Tentu saja, proyek ini katanya bebas intervensi. Tidak ada campur tangan kementerian, katanya, sambil menyilangkan jari di belakang punggung. Sebab sejarah yang baik memang harus murni dan steril—dari kebenaran yang tidak nyaman. Jangan sampai pembaca muda tahu bahwa sejarah penuh perdebatan, konflik, dan tafsir; lebih baik sajikan versi ringkas, rapi, penuh optimisme dan slogan pembangunan lima tahunan.

Lucunya, Fadli menegaskan bahwa hanya sejarawan yang boleh menulis sejarah. Tentu ini wajar. Tidak mungkin dong, sejarah ditulis oleh rakyat, oleh korban, atau oleh mereka yang tidak sempat menyelesaikan disertasinya karena diculik. Mereka kan tidak paham historiografi. Apalagi tukang kayu—bayangkan jika ada tukang kayu menulis sejarah tentang pembantaian 1965? Bisa kacau! Biarlah sejarah tetap ditulis oleh mereka yang tenang di menara gading, jauh dari aroma keringat dan darah masa lalu.

Buku ini nantinya akan jadi "fondasi kesadaran kebangsaan", katanya. Fondasi yang disemen dengan ketidakpastian dan dibungkus plastik "objektivitas" yang bisa dibentuk sesuai kebutuhan rezim. Bahkan jika nanti ada halaman yang agak kontroversial, tenang saja—itu bisa diedit di cetakan kedua. Sejarah yang fleksibel adalah sejarah yang hidup, bukan?

Akhir kata, mari kita sambut 5.500 halaman versi terbaru sejarah Indonesia. Mungkin tidak sepenuhnya akurat, mungkin tidak sepenuhnya jujur, tapi pasti... sepenuhnya disponsori.
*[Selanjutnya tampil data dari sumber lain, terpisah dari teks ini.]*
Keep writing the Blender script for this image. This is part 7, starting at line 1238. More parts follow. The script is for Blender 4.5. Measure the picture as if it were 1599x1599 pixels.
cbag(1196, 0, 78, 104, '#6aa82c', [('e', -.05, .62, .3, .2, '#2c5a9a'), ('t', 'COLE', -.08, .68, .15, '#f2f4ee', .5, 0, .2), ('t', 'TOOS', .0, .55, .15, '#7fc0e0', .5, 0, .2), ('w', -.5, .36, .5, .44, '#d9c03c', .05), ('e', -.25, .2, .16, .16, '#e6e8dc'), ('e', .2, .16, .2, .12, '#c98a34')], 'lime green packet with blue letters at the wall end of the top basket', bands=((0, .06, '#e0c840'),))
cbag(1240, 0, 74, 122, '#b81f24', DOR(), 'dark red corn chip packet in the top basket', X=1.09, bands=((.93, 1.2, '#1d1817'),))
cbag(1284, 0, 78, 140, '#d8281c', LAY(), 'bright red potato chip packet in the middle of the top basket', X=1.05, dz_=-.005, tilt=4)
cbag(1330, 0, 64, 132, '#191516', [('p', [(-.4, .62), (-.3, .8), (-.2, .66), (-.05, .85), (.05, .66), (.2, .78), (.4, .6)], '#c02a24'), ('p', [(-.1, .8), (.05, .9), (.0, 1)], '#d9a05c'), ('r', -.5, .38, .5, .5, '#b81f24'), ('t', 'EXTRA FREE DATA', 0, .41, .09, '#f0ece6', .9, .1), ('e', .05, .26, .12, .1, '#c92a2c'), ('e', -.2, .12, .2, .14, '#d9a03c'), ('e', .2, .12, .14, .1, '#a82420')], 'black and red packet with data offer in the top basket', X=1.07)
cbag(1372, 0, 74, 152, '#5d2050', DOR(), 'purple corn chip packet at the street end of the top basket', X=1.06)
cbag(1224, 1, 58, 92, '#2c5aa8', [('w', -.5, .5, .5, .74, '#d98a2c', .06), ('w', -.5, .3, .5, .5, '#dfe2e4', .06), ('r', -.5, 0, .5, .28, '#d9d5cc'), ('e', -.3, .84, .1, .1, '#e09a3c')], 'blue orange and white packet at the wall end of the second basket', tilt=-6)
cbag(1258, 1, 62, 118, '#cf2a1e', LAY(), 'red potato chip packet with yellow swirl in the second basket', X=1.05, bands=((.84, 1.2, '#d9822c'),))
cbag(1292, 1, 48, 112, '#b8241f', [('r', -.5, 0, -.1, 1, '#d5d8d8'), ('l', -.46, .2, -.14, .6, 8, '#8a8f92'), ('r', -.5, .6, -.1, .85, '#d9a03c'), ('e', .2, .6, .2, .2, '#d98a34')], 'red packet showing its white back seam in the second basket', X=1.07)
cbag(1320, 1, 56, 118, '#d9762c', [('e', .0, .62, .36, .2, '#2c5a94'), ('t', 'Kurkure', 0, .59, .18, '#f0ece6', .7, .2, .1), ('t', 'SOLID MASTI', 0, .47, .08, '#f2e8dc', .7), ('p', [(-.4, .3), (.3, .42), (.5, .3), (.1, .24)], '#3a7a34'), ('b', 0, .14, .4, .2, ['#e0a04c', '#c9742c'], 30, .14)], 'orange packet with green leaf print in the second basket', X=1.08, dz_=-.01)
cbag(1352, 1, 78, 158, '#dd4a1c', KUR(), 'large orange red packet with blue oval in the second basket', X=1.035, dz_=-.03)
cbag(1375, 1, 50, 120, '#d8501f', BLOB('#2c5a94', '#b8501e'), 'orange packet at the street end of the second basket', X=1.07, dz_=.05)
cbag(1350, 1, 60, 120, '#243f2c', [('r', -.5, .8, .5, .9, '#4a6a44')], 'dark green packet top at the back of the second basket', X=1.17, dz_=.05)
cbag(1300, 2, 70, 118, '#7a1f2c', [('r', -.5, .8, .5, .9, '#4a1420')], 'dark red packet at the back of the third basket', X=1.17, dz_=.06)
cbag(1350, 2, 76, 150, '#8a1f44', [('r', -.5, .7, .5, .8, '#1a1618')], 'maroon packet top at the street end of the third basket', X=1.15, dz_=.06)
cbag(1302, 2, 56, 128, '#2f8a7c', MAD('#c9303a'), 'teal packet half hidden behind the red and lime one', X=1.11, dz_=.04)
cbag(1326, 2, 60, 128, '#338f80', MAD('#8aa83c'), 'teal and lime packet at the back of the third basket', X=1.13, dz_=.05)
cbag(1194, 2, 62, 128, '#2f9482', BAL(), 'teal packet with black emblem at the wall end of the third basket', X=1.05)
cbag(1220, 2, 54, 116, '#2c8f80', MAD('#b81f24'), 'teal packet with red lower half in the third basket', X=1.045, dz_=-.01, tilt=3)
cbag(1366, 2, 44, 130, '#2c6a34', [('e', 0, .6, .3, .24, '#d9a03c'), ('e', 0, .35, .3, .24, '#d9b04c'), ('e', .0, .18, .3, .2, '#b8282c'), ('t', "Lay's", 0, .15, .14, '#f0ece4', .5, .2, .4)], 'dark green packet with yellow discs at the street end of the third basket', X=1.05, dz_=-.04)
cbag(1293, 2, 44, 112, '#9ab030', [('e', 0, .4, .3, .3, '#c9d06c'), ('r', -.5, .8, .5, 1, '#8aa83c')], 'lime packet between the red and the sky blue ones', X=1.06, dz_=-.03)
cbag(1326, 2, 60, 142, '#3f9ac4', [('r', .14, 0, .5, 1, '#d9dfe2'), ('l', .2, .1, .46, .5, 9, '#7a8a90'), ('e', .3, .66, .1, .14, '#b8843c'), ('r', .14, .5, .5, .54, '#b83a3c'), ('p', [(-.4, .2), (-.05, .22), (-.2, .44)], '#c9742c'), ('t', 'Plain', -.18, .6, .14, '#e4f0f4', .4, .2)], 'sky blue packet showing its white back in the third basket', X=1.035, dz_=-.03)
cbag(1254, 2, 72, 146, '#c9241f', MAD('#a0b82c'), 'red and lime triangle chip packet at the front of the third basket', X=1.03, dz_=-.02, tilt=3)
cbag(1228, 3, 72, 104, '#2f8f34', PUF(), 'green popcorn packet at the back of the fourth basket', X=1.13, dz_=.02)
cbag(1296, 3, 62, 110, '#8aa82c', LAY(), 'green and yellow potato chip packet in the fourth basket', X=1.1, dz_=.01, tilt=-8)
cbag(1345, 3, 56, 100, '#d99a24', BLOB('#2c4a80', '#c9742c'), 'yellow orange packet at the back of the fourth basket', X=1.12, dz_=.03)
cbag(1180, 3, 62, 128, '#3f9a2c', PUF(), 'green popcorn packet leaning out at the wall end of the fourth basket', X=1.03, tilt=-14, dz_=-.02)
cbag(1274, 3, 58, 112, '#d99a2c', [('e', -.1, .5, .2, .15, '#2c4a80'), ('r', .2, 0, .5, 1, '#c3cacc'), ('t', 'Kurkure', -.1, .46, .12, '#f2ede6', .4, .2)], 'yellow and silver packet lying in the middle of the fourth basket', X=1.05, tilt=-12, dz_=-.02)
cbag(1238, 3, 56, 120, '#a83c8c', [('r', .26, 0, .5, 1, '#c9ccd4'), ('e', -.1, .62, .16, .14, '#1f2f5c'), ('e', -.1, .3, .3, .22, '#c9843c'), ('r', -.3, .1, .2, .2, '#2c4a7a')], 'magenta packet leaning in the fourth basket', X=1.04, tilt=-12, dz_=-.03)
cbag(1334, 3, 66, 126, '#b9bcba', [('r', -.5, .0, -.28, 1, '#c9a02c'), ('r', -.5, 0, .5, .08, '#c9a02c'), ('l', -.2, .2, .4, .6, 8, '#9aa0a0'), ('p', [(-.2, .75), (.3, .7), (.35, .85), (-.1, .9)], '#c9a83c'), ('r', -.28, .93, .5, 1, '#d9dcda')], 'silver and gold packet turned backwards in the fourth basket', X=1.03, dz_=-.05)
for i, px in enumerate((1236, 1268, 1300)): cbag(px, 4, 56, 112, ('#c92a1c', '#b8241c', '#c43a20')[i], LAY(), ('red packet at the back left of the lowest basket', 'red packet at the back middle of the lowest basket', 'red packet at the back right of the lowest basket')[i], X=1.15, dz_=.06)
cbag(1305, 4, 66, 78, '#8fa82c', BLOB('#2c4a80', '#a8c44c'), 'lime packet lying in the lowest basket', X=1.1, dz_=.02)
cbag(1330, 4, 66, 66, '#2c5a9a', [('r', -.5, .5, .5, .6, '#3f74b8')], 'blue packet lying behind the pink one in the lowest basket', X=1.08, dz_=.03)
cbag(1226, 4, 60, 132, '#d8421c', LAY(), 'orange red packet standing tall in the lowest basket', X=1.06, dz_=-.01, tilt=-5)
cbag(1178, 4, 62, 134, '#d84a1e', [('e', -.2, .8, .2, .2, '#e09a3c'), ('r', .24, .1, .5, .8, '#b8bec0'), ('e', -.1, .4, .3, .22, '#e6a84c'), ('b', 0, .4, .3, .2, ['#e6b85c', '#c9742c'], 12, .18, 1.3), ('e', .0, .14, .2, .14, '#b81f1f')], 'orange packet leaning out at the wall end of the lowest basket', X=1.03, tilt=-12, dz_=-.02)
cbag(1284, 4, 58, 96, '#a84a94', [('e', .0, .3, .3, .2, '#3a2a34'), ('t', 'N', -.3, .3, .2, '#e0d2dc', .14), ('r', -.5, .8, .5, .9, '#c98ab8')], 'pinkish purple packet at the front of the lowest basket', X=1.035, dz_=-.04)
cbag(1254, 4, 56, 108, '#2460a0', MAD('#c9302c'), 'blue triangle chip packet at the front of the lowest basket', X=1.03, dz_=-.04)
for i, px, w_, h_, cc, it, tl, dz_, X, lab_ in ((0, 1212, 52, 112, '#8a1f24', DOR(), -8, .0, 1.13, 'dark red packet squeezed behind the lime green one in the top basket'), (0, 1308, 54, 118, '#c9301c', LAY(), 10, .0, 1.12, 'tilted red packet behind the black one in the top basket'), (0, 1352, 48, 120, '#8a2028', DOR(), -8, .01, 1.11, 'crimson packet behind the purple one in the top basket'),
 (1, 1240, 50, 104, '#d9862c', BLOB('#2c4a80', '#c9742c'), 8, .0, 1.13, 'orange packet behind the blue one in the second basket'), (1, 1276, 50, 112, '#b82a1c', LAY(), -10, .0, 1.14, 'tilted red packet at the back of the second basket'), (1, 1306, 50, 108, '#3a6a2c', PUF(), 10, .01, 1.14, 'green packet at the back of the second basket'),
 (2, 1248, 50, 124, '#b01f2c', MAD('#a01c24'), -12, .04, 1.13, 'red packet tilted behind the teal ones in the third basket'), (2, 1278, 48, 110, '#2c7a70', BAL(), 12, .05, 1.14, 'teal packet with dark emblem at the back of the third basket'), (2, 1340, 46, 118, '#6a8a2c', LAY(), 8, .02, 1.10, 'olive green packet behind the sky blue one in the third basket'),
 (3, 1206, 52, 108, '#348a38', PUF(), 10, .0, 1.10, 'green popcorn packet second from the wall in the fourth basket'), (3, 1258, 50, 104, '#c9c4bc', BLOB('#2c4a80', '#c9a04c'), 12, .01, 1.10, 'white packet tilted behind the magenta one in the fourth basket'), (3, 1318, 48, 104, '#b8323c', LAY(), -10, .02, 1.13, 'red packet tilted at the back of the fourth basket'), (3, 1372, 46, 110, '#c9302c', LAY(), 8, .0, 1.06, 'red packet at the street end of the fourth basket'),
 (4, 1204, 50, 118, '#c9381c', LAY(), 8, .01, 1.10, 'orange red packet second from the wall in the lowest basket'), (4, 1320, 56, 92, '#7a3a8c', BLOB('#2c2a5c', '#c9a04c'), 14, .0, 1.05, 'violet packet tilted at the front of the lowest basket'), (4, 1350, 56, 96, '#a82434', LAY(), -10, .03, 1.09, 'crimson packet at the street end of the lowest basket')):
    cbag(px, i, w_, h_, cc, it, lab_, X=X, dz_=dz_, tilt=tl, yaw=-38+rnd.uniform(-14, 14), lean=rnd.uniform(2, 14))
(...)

Sejarah bukan lagi tentang apa yang terjadi, tapi tentang apa yang ingin diceritakan. Dan selama Fadli ada di kursi pengarah, jangan khawatir: masa lalu kita aman—di tangan para ahli, dengan panduan resmi, dan tentu saja, penuh dedikasi untuk membentuk memori kolektif yang mudah diatur. Selamat membaca!